> What is required: Copy the lines of the data below exactly, starting at the first and stopping after the line that contains "SC.camera = cam"; include no pictures.

> Extracted data:
^^^^

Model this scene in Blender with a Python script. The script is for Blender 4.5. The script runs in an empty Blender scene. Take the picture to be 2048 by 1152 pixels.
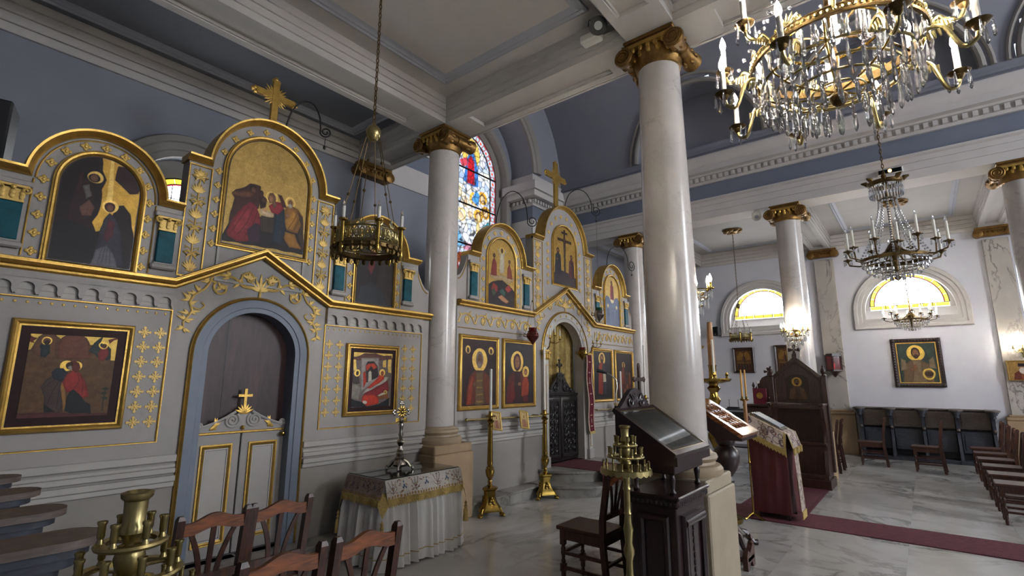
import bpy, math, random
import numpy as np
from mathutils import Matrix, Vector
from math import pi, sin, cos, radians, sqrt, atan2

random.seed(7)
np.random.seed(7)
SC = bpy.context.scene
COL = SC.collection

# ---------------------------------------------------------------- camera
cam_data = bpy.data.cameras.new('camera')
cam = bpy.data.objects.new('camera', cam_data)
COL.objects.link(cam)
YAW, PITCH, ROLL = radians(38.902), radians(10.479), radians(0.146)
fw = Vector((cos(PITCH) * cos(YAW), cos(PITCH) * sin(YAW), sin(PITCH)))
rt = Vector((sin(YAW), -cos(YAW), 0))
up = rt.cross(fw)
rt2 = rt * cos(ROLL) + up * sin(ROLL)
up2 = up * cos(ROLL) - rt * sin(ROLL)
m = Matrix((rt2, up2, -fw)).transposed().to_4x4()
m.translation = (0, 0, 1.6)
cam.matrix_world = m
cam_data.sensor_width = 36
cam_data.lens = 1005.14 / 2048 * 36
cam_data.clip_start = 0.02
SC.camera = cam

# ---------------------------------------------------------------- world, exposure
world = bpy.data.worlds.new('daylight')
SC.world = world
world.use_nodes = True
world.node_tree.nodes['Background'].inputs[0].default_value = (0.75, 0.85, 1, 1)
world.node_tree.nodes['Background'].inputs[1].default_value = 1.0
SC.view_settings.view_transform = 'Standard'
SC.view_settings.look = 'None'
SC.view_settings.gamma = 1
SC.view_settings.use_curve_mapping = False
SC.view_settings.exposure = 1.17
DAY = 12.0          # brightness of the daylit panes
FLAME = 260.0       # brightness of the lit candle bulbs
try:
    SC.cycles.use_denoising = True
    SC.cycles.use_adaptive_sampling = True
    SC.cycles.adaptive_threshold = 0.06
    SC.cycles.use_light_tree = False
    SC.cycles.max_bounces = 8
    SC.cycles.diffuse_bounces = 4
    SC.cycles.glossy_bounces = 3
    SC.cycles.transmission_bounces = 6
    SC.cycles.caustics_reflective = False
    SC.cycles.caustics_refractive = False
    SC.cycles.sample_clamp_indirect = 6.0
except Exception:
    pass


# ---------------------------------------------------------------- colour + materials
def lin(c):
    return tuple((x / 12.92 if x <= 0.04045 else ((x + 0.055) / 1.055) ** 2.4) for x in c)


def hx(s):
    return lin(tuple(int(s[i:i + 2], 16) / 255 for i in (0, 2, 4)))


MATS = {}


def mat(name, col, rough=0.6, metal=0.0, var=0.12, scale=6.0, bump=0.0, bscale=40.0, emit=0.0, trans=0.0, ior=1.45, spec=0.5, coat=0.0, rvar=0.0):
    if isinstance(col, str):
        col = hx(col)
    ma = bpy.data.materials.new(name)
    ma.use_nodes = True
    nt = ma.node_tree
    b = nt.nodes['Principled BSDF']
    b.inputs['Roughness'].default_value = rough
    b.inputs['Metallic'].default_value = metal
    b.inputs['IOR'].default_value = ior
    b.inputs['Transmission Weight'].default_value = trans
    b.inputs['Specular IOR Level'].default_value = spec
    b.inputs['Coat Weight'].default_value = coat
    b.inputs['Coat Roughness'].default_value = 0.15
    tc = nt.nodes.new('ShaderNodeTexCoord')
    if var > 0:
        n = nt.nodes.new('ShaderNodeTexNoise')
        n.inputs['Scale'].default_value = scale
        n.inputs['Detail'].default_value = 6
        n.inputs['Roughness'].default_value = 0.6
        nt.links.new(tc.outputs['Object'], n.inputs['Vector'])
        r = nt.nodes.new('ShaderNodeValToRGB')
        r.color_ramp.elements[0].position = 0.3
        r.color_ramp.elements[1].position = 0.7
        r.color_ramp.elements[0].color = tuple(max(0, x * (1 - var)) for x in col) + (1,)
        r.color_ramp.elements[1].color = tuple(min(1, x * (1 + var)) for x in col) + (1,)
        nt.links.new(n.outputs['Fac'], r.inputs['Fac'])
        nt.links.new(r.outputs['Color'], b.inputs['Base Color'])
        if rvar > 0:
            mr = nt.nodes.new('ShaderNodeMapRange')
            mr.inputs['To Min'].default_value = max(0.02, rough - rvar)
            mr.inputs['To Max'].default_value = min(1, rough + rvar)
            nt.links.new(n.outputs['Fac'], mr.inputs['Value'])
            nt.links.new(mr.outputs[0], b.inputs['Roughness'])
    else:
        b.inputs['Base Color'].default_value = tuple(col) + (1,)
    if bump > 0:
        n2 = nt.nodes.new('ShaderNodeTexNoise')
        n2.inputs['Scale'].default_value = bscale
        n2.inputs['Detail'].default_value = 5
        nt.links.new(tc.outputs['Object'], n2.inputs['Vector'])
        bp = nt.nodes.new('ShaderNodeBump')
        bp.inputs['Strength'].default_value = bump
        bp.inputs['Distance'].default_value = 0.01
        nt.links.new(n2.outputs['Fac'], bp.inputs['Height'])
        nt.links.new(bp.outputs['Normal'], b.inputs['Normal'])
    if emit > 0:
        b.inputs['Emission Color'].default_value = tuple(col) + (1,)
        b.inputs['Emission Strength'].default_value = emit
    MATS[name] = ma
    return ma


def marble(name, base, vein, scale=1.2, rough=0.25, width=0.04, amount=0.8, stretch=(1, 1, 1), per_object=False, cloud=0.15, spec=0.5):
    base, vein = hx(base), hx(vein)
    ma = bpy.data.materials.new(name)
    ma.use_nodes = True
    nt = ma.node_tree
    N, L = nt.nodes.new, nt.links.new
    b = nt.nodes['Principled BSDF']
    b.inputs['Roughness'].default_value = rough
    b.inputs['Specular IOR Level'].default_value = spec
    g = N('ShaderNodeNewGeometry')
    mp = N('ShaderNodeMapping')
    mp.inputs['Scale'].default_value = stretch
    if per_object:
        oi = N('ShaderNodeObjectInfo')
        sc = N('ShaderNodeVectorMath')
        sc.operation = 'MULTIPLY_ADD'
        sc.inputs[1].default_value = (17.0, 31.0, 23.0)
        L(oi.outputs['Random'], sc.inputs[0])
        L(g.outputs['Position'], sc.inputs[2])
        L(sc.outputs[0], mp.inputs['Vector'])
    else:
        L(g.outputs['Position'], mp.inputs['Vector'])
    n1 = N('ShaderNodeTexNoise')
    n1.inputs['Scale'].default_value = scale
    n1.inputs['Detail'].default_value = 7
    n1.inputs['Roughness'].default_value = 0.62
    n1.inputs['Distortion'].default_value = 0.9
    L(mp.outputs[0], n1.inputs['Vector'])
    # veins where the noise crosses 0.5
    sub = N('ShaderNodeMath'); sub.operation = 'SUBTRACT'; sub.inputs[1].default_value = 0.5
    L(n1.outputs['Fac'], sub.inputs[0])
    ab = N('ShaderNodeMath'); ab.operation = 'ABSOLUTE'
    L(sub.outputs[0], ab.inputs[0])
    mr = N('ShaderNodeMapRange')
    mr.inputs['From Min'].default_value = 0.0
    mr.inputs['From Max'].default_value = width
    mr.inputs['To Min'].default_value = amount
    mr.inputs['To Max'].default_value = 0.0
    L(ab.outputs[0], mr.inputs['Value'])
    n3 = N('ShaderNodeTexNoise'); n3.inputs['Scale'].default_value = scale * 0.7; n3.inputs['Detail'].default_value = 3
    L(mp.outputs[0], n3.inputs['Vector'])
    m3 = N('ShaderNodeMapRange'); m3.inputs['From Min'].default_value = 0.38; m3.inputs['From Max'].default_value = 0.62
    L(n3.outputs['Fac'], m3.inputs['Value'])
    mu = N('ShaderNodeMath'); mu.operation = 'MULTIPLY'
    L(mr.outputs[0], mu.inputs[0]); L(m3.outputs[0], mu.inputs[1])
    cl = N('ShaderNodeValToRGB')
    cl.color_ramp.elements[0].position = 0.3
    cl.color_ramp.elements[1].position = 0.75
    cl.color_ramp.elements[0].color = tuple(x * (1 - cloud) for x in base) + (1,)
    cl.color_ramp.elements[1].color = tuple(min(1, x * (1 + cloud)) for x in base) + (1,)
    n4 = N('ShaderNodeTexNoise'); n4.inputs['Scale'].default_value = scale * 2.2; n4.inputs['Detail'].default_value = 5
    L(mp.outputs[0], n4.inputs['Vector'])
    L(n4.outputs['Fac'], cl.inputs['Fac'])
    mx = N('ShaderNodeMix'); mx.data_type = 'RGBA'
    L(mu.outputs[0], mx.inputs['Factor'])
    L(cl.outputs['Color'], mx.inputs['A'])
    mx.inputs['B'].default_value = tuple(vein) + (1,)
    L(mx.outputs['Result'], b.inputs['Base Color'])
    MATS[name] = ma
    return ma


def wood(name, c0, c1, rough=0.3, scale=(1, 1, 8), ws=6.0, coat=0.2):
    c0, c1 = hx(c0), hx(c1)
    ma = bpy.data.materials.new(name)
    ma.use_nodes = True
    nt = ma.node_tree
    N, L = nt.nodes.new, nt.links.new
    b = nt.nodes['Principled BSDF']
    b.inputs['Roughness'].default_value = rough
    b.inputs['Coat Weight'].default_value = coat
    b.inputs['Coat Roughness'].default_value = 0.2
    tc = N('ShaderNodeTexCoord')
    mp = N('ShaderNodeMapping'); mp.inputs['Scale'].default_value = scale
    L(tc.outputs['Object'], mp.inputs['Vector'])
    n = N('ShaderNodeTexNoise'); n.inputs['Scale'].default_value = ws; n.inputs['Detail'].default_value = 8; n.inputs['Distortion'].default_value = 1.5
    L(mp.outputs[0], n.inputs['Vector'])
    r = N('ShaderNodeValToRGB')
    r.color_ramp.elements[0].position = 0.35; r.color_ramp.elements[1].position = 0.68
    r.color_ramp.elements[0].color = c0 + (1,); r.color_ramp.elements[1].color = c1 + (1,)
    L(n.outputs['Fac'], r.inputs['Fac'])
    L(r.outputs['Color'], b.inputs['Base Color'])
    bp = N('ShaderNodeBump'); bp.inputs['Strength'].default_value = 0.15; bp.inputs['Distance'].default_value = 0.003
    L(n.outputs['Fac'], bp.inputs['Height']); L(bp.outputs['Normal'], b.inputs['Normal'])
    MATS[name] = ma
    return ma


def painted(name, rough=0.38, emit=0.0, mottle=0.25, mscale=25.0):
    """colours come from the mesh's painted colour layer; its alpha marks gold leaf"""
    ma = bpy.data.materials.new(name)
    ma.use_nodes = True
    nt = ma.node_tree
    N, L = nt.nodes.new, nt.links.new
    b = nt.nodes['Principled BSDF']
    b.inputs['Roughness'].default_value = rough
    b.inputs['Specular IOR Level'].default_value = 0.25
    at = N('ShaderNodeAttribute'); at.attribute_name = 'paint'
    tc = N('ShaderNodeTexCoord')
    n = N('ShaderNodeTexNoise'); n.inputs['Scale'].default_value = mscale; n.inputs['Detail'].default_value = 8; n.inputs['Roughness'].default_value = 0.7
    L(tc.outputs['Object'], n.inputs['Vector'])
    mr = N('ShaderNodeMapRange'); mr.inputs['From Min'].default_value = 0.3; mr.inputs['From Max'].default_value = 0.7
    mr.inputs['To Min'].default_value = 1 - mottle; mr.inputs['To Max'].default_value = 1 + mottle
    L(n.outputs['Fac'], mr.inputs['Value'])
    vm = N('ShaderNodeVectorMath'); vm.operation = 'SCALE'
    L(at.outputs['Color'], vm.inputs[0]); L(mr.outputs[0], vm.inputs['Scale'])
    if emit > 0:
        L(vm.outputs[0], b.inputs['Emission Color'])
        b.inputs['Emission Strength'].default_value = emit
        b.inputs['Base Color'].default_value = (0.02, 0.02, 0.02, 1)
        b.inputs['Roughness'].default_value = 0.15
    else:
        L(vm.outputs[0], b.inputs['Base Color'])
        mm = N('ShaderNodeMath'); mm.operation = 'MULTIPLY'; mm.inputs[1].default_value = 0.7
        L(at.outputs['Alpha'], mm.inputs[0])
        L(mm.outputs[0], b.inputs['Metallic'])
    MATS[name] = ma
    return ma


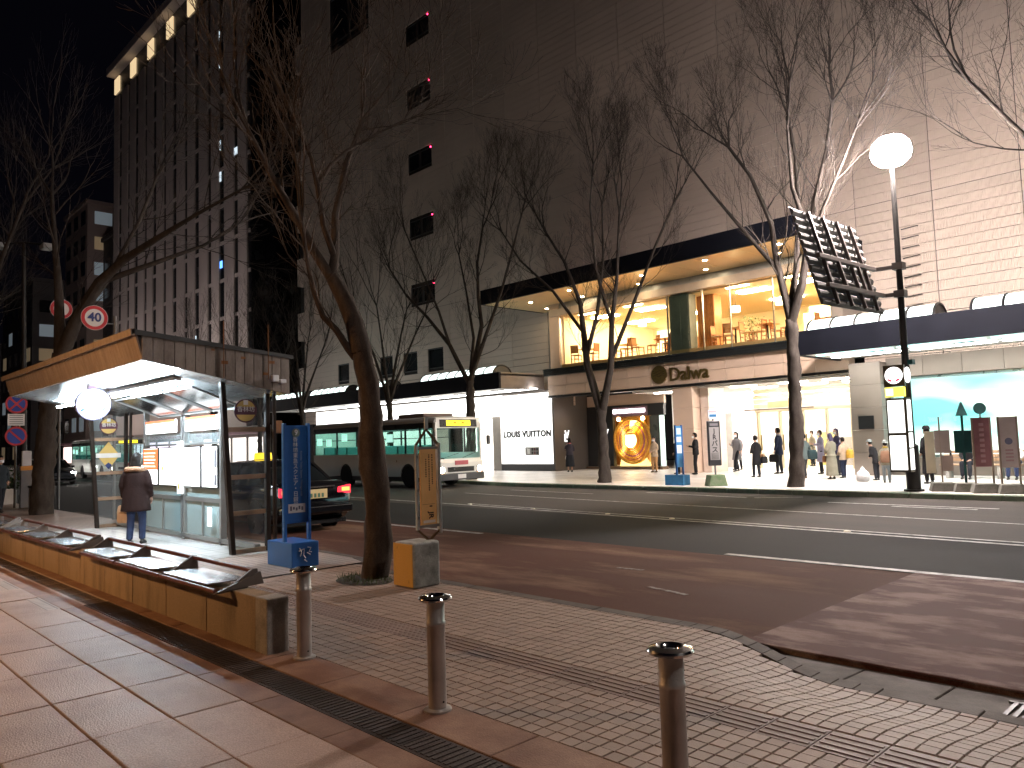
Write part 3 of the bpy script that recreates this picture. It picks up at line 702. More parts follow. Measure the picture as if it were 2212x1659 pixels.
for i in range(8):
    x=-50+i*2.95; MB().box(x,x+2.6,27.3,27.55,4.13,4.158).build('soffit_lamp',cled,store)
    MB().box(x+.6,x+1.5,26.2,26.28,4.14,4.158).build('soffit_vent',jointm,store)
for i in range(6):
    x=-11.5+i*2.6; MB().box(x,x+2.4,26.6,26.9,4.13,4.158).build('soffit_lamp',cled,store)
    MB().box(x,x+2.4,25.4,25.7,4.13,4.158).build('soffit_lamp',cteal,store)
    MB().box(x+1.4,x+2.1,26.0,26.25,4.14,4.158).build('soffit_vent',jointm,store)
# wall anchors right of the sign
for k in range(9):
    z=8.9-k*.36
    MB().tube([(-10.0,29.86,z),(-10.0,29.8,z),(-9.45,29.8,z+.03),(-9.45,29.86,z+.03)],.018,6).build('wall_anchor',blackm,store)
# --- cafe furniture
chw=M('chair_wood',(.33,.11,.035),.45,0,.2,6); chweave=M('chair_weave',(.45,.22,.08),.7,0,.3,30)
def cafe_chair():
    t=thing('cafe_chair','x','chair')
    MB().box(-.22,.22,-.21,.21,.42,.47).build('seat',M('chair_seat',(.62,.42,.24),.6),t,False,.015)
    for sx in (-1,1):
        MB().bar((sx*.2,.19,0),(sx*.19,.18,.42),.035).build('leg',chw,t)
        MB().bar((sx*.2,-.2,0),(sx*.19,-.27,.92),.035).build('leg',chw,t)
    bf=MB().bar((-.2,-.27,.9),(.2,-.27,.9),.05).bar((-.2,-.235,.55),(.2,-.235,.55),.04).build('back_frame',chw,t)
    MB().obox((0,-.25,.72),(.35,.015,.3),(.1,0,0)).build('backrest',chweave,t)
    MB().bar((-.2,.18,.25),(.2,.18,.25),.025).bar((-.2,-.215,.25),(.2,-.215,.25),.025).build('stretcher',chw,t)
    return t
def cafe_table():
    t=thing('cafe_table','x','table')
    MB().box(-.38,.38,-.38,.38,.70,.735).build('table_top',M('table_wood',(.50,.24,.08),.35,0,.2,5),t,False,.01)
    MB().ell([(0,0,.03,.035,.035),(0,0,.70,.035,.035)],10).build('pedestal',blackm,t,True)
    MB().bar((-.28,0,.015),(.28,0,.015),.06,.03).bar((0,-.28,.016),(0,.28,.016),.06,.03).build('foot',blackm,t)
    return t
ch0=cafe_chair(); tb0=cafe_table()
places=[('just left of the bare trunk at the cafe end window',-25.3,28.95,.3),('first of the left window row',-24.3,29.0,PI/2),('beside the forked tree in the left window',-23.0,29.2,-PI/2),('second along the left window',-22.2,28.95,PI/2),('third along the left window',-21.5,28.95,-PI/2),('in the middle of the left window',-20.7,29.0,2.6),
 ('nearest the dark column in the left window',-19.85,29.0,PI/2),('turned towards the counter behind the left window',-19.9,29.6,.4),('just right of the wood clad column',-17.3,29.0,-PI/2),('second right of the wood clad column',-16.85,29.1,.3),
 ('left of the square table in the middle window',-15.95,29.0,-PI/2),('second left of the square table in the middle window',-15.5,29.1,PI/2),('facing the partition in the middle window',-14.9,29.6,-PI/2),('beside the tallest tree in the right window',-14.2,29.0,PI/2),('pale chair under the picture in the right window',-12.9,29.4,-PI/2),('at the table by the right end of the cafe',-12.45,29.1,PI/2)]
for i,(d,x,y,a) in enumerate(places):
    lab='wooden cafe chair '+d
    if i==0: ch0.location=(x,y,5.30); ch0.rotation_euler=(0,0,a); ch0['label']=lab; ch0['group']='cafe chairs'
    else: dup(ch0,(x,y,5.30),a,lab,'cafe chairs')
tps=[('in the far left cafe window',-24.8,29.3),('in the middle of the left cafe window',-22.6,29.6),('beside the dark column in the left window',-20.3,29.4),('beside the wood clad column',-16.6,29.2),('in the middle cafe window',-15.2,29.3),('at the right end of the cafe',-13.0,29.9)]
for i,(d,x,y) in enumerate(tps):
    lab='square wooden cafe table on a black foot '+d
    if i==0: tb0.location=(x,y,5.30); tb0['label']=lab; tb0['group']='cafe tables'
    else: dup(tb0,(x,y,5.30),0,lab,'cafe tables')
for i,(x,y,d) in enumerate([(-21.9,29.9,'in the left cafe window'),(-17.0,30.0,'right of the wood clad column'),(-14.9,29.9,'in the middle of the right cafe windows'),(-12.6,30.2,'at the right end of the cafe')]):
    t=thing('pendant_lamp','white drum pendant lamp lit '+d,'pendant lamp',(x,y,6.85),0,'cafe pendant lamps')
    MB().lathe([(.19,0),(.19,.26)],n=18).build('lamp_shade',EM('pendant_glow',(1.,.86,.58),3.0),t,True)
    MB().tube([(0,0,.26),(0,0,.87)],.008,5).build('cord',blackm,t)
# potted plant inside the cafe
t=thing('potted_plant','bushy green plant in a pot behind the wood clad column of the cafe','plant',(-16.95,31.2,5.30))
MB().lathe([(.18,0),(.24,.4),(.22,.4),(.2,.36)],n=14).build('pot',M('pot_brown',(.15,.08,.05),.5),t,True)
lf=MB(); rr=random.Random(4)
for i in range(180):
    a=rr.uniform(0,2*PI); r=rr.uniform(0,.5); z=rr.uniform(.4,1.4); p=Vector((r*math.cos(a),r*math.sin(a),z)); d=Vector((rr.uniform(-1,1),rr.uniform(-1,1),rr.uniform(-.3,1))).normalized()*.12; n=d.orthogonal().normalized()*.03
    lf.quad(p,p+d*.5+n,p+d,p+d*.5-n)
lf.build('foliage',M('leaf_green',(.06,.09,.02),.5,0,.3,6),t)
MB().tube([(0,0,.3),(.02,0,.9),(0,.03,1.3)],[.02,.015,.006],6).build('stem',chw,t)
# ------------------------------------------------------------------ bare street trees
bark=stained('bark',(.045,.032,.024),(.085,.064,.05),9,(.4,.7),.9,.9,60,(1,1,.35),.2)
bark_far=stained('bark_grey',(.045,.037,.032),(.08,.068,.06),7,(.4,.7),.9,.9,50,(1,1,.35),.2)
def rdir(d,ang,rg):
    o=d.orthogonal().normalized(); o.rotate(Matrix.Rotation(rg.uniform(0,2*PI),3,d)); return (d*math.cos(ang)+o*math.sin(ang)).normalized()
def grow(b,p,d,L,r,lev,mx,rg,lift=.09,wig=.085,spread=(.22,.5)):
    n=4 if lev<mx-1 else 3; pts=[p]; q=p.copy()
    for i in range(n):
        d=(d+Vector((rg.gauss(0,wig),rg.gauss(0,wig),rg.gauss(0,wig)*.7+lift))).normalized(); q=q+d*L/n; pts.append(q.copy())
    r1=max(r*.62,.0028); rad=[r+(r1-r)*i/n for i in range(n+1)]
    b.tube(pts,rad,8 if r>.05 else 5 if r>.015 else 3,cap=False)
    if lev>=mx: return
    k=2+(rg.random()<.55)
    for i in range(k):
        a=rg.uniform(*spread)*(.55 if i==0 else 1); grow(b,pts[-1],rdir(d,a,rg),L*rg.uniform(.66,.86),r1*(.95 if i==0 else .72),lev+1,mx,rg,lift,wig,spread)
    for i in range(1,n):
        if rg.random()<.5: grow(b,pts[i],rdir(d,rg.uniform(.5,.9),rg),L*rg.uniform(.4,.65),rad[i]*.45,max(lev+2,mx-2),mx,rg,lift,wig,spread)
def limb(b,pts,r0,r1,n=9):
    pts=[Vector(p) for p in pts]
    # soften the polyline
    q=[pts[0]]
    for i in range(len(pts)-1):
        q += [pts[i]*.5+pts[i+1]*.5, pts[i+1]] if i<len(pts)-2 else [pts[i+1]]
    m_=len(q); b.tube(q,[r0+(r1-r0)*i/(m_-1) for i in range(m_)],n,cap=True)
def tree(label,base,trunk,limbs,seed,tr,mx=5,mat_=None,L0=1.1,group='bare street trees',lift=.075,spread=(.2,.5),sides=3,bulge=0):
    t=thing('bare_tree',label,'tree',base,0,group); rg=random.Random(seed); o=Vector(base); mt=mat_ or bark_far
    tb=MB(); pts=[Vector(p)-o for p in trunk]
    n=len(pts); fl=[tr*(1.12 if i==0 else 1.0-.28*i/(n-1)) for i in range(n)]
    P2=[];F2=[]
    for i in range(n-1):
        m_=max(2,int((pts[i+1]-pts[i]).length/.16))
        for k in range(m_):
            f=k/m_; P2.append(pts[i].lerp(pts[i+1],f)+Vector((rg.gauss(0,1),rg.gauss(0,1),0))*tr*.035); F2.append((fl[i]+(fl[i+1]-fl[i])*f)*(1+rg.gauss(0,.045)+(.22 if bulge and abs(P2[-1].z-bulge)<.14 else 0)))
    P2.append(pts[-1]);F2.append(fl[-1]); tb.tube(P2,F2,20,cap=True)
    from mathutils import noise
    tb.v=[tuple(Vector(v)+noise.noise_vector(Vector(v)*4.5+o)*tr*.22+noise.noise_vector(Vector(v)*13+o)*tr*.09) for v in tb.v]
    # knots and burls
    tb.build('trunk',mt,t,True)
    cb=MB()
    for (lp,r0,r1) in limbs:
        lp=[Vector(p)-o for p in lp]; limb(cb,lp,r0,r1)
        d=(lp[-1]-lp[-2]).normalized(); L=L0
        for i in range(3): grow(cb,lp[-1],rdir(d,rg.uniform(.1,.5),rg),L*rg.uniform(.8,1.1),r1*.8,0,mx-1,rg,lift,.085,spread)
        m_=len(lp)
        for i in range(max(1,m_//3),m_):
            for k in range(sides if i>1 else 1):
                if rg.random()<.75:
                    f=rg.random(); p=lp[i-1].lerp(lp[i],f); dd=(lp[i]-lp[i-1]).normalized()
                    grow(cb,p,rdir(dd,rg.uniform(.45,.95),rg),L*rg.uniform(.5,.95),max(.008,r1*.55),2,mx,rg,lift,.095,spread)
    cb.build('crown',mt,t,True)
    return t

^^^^

> Solved problem:
Model this scene in Blender with a Python script. The script is for Blender 4.5. The script runs in an empty Blender scene. Take the picture to be 2048 by 1152 pixels.
import bpy, math, random
import numpy as np
from mathutils import Matrix, Vector
from math import pi, sin, cos, radians, sqrt, atan2

random.seed(7)
np.random.seed(7)
SC = bpy.context.scene
COL = SC.collection

# ---------------------------------------------------------------- camera
cam_data = bpy.data.cameras.new('camera')
cam = bpy.data.objects.new('camera', cam_data)
COL.objects.link(cam)
YAW, PITCH, ROLL = radians(38.902), radians(10.479), radians(0.146)
fw = Vector((cos(PITCH) * cos(YAW), cos(PITCH) * sin(YAW), sin(PITCH)))
rt = Vector((sin(YAW), -cos(YAW), 0))
up = rt.cross(fw)
rt2 = rt * cos(ROLL) + up * sin(ROLL)
up2 = up * cos(ROLL) - rt * sin(ROLL)
m = Matrix((rt2, up2, -fw)).transposed().to_4x4()
m.translation = (0, 0, 1.6)
cam.matrix_world = m
cam_data.sensor_width = 36
cam_data.lens = 1005.14 / 2048 * 36
cam_data.clip_start = 0.02
SC.camera = cam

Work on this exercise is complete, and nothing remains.